García Márquez opina
que los gramáticos y los escritores son oficios distintos. Su
diferente dialéctica es la que ha generado el debate.
«La raíz de esta
falsa polémica es que somos los escritores, y no los gramáticos y
lingüistas, quienes tenemos el oficio feliz de enfrentarnos y
embarrarnos con el lenguaje todos los días de nuestras vidas. Somos
los que sufrimos con sus camisas de fuerza y cinturones de castidad.

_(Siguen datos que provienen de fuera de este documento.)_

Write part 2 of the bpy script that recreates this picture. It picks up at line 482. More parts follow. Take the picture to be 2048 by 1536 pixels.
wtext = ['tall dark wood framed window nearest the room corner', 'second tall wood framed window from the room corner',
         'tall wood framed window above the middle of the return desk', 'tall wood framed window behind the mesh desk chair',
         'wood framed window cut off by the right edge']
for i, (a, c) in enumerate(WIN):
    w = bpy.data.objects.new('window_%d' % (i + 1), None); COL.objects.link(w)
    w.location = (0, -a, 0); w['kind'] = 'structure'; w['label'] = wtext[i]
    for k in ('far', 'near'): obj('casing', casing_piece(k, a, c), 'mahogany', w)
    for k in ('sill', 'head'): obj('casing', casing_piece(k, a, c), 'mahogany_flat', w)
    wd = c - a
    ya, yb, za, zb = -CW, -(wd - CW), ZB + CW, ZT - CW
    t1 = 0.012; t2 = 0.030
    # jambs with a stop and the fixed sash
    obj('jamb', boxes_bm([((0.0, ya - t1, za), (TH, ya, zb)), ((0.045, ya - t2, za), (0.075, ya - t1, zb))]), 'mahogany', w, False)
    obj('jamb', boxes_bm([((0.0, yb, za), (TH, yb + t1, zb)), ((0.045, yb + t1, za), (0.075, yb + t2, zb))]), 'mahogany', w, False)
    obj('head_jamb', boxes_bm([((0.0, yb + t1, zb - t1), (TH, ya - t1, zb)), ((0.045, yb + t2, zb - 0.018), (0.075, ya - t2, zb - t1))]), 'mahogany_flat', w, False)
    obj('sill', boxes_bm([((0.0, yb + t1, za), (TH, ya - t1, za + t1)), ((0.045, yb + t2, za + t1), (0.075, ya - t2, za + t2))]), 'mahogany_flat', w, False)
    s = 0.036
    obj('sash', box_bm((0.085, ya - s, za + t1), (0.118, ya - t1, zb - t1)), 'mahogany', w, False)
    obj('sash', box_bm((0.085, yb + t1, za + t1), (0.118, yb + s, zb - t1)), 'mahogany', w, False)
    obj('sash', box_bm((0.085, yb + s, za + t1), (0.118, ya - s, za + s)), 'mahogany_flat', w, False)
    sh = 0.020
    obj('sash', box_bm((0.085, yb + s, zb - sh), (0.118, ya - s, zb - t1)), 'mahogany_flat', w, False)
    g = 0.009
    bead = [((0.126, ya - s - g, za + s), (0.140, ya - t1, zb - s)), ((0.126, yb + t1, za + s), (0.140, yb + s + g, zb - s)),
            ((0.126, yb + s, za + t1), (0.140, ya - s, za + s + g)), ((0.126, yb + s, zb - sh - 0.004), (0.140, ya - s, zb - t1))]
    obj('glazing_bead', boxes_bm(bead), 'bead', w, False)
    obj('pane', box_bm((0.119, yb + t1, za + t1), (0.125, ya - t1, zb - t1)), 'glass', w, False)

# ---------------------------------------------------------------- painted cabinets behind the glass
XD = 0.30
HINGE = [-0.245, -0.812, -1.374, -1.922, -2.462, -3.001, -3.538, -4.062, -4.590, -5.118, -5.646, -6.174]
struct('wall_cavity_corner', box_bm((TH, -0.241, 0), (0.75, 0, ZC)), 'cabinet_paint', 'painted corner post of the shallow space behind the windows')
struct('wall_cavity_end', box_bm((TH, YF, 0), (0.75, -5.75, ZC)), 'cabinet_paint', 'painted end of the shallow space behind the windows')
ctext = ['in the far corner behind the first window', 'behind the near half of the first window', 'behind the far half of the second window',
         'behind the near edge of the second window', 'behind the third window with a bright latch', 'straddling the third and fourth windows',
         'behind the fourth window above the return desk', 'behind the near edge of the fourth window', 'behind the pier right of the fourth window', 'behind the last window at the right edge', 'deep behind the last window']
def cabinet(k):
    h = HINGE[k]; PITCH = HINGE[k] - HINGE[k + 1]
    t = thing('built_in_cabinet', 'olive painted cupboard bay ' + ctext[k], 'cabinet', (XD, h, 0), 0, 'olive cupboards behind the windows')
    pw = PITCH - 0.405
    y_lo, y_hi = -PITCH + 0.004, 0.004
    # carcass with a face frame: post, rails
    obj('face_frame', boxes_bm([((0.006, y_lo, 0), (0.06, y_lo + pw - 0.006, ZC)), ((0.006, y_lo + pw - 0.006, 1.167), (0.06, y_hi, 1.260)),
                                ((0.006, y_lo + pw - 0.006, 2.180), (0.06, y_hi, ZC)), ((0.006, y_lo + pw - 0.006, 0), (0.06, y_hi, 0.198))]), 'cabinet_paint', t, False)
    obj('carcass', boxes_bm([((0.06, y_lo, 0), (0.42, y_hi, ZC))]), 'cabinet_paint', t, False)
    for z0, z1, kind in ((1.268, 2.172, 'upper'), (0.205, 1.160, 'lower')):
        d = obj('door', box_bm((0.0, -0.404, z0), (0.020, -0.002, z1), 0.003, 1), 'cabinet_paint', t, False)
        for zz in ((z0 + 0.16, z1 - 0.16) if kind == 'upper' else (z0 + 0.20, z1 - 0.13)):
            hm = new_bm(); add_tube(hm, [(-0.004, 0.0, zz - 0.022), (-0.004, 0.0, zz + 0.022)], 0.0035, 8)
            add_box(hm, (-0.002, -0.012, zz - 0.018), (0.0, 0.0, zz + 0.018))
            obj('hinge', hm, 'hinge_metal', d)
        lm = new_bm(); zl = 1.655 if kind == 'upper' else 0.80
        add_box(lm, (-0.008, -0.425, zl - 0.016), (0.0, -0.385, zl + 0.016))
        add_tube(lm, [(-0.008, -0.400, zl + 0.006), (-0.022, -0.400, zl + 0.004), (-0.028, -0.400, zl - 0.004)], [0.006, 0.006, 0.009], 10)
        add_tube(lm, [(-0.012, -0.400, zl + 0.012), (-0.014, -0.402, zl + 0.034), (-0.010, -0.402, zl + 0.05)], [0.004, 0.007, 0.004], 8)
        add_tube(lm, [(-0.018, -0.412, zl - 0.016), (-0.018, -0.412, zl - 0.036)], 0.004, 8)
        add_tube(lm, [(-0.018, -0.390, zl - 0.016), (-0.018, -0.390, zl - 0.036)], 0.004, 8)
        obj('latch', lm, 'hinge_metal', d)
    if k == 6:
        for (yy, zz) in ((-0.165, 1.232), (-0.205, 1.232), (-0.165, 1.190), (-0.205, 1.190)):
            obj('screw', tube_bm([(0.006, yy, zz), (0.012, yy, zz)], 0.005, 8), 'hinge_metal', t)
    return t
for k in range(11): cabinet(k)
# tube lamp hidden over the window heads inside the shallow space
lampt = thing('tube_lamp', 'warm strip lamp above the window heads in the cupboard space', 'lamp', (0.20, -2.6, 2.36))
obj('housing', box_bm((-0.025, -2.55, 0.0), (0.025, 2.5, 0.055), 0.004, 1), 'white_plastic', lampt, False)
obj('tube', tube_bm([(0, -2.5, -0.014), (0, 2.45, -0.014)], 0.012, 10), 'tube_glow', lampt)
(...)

A veces nos asfixiamos, y nos salimos por la tangente con algo que
parece arbitrario, o apelamos a la sabiduría callejera».
«Por ejemplo: he dicho
en mi discurso que la palabra condoliente no existe. Existen el verbo
condoler y el sustantivo doliente , que es el que recibe las
condolencias . Pero los que las dan no tienen nombre. Yo lo resolví
para mí en El General en su laberinto con una palabra sin inventar:
condolientes . Se me ha reprochado también que en tres libros he
usado la palabra átimo, que es italiana derivada del latín, pero
que no pasó al castellano. Además, en mis últimos seis libros no
he usado un sólo adverbio de modo terminado en mente, porque me
parecen feos, largos y fáciles, y casi siempre que se eluden se
encuentran formas bellas y originales».
El escritor, que está
de excelente humor, concluye la conversación de un modo muy
expresivo.
«El deber de los
escritores no es conservar el lenguaje sino abrirle camino en la
historia. Los gramáticos revientan de ira con nuestros desatinos
pero los del siglo siguiente los recogen como genialidades de la
lengua. De modo que tranquilos todos: no hay pleito. Nos vemos en el
tercer milenio».
Y reitera sus palabras
de Zacatecas: «Simplifiquemos la gramática antes de que la
gramática termine por simplificarnos a nosotros».